24 April 2009

Channeling Cleopatra

Noblest of men, woo't [will thou/would thou] die?
Hast thou no care of me? Shall I abide
In this dull world, which in thy absence is
No better than a sty? - Shakespeare, Antony and Cleopatra

Midnight. April 23, 2007

“Daddy, it's me,” I could hear myself speaking in the odd, hollow, weak falsetto that always possessed my vocal chords wherever I spoke to my father. “I’m here. We all love you, and want you to get better. I love you. I love you, Daddy.” That was how it ended. “I love you, Daddy,” and then, he was gone.

Brief affirmation, followed swiftly by pandomonium. Vain attempts of human science to alter the will and timing of God. It was his time, and this was how his story as to end. He slipped away, silent as the night, even at the turning of the tide.

My father’s favorite Shakespeare play was King Lear. I have no doubt that he ever appreciated the irony of his choice. A number of parallels can be drawn quite easily between the play and our own family drama: noble, majestic father, three headstrong daughters vying for his approval… 
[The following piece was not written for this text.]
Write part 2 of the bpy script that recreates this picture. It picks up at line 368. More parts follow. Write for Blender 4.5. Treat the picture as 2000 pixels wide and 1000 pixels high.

Indeed, for much of my life I have felt as I have been trapped inside a poorly directed production of King Lear, where I have been rather woefully and unwillingly double cast as Cordelia and the Fool. By contrast, my two, older sisters have always seemed quite content in their unwitting performances as Goneril and Regan. Even a little too content at times, if I may say so.

April 23rd. Shakespeare’s birthday and my father's death date. This date now holds more poignant meaning for me.  I lost one, on the date that I routinely celebrate the arrival of other.

It is now a date that unites fully the two elusive male figures that have shaped so much of my life. Neither man, to me, seemed to have existed as flesh and bone, more as icon, myth and legend. Similarly, their biographies hold close to basic facts and traces, limited documentation, and minimal, personal archival presence.

Their essence to me is/was/has been a body of work, sinews of greatness, achievement and accomplishment. These were the thoughts that crossed my mind, as I stared at the mere mortal who lay before me. This was not my father, this could not be my father. 

I marveled, as Cleopatra does over the body of the dying Antony, is it possible that such a great man can die? He was my father, a man I felt a barely knew beyond the public persona he lived each and every day.

Literature, poetry, and particularly the works of Shakespeare were a meeting place for my father and I. Shakespeare became our common ground, a metaphoric campfire around which we could sit side by side, and share a common language, interest and bond.

The days that follow any passing are surreal. One moves as in a dream, or a blur. Not knowing how exactly one has moved from point A to point B. Briefly, right before the start of my father's wake, as relatives, friends, and members of the community gathered at the funeral home, I had a moment of extreme clarity.

Before I realized where my legs were taking me, I knocked on the Funeral Director's door. "May I use your computer?" The Funeral director kindly allowed me to print out a copy of Sonnet #18.

I returned to the sanctuary, and informed my siblings that I would like to say something. I had no idea what. I stood at the podium, beside my father's open casket, like Mark Antony speaking over the corpse of Caesar. But unlike that noble orator, my speech was simple, and I offered words of love, instead of warnings of war. 

"My father introduced me to Shakespeare," I said plainly, "and so these words are for him:"

Shall I compare thee to a summer's day?
Thou art more lovely and more temperate:
Rough winds do shake the darling buds of May,
And summer's lease hath all too short a date;
Sometime too hot the eye of heaven shines,
And often is his gold complexion dimm'd;
And every fair from fair sometime declines,
By chance or nature's changing course untrimm'd;
But thy eternal summer shall not fade,
Nor lose possession of that fair thou ow'st;
Nor shall Death brag thou wander'st in his shade,
When in eternal lines to time thou grow'st:

So long as men can breathe or eyes can see,
So long lives this, and this gives life to thee






 

 

2 comments:

Michelloui said...

This is wonderfully subtle and touching. I am very sorry for your loss but how wonderful for you that you had such a beautiful way of dealing with it.

SWC said...

write my girl. you know the story. do it as you have done here.